Anja Werner
Postdoctoral Research Fellow
Ph.D.
Residence: April 1, 2012 - March 31, 2013
Profile
Anja Werner (née Becker)
I am currently focusing on deaf history in the long nineteenth century. I examine Anglo-American and German newspapers and journals to trace debates on how best to educate the deaf. As deaf people represent a small section of the population, and as schools for the deaf had been established in Western Europe and North America since the late eighteenth century, deaf communities on both sides of the Atlantic actively exchanged notes on the subject already back then, of which a larger public took note. The controversy ran between the so-called “French system” (also in use in the U.S.A.), which meant that students were taught in sign language, and the “German system,” which favored teaching the deaf lip-reading and articulation. Various combined systems existed as well.

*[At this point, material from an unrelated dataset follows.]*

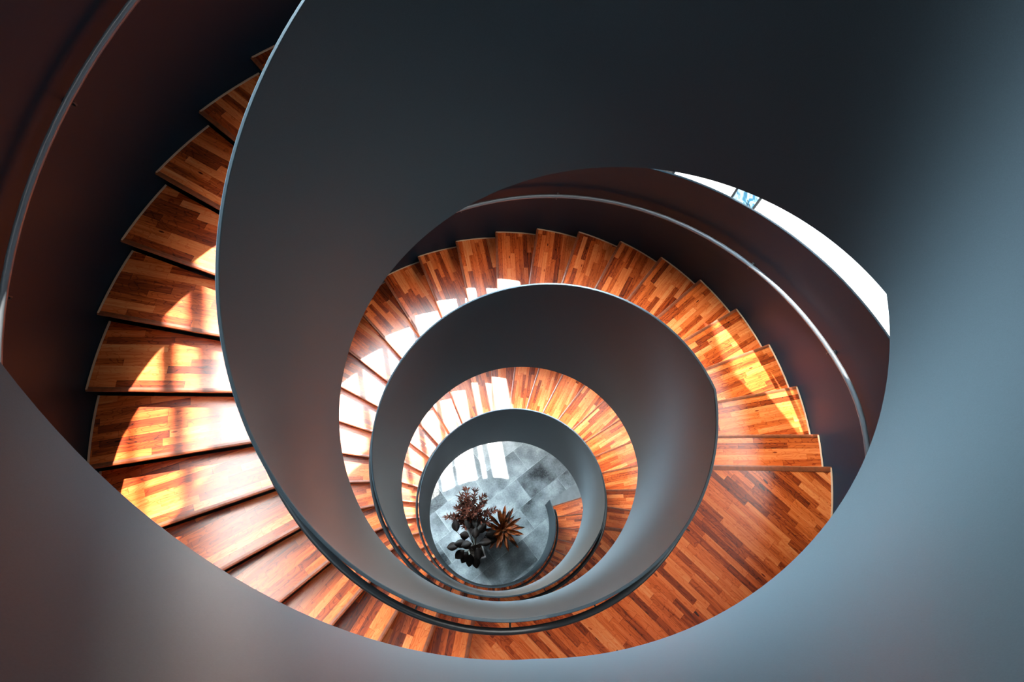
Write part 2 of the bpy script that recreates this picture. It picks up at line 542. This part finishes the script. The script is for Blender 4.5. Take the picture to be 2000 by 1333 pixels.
# ------------------------------------------------------------------ handrails
def handrail(r, rr, d0, d1, dz, label, every, side, par):
    path = []
    d = d0
    while d <= d1:
        # ease the corners where the slope changes
        zz = sum(zT(d+q) for q in (-5, -2.5, 0, 2.5, 5))/5
        path.append(P(r, d, zz-dz)); d += 3
    v, f = tube_vf(path, rr*S, 12)
    root = mesh_obj('handrail', v, f, M_RAIL if side > 0 else M_RAIL_IN, par, True)
    tag(root, label)
    d = d0+every*0.5
    while d < d1:
        zz = sum(zT(d+q) for q in (-5, -2.5, 0, 2.5, 5))/5-dz
        rw = R_OUT+0.004 if side > 0 else R_IN+PL
        a = P(r, d, zz-rr*0.8); b_ = P(r, d, zz-0.055); c = P(rw, d, zz-0.055)
        v, f = tube_vf([a, b_+(a-b_)*0.3, b_+(c-b_)*0.25, c], 0.006, 8)
        mb = MB(); mb.add(v, f)
        n_ = (c-b_).normalized()
        v, f = tube_vf([c-n_*0.006, c], 0.022, 12); mb.add(v, f)
        mb.build('bracket', M_BRK, root, True)
        d += every
handrail(R_OUT-0.058, 0.0150, -470, 690, 0.40, 'round grey metal handrail', 22, 1, outer)
handrail(R_IN+0.078, 0.0170, -470, 700, 0.385, 'round dark handrail', 24, -1, inner)

# ------------------------------------------------------------------ ground floor
az = rad(SUN_AZ)
U = Vector((math.cos(az), math.sin(az), 0)); V = Vector((-math.sin(az), math.cos(az), 0))
def room(u_, v_): q = (U*u_+V*v_)*S; return (q.x, q.y)
D = 2.78
DU = 3.30
HZ0, HZ1 = 0.0, (6.6-ZF)*S
v, f = box_vf([room(-D-3, -D-3), room(D+3, -D-3), room(D+3, D+3), room(-D-3, D+3)], -0.12, 0.0)
tag(mesh_obj('floor', v, f, M_FLOOR), kind='structure')

# pale stone wedge in front of the last step
w0 = [W3(*q, ZF).xy for q in ()]
stp = [P(1.03, 705, ZF), P(2.04, 705, ZF), W3(1.99, -0.13, ZF), W3(1.08, -0.19, ZF)]
v, f = box_vf([(q.x, q.y) for q in stp], 0.0, 0.018)
tag(mesh_obj('threshold_slab', v, f, M_STONE), 'pale plain stone slab in front of the lowest step at the foot of the stair', 'stone slab')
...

My main research interest is the transfer of knowledge across the Atlantic in the nineteenth and twentieth centuries. Before joining the Arnaud-research group, I coordinated the Alexander-von-Humboldt-in-English project at Vanderbilt University in Nashville, Tennessee in collaboration with the Romance Languages Department of the University of Potsdam. The only historian on the project, I was in charge of compiling the annotations. I also served as co-translator of Humboldt’s Political Essay on the Island of Cuba based on the 1826 edition. While coordinating the Humboldt-project, I began co-editing a volume on Black intellectuals in the Atlantic World and beyond. My own contribution for the volume discusses well-known African American civil rights activists and their interaction with the East German dictatorship.
I earned my Ph.D. and MA degrees from the University of Leipzig, where I studied American and French civilizations. In preparation of my MA degree, I also studied at Harvard University and the Université de la Sorbonne Nouvelle – Paris III. In my Ph.D. dissertation I examined the transatlantic academic networks of US students at German universities between 1776 and 1914.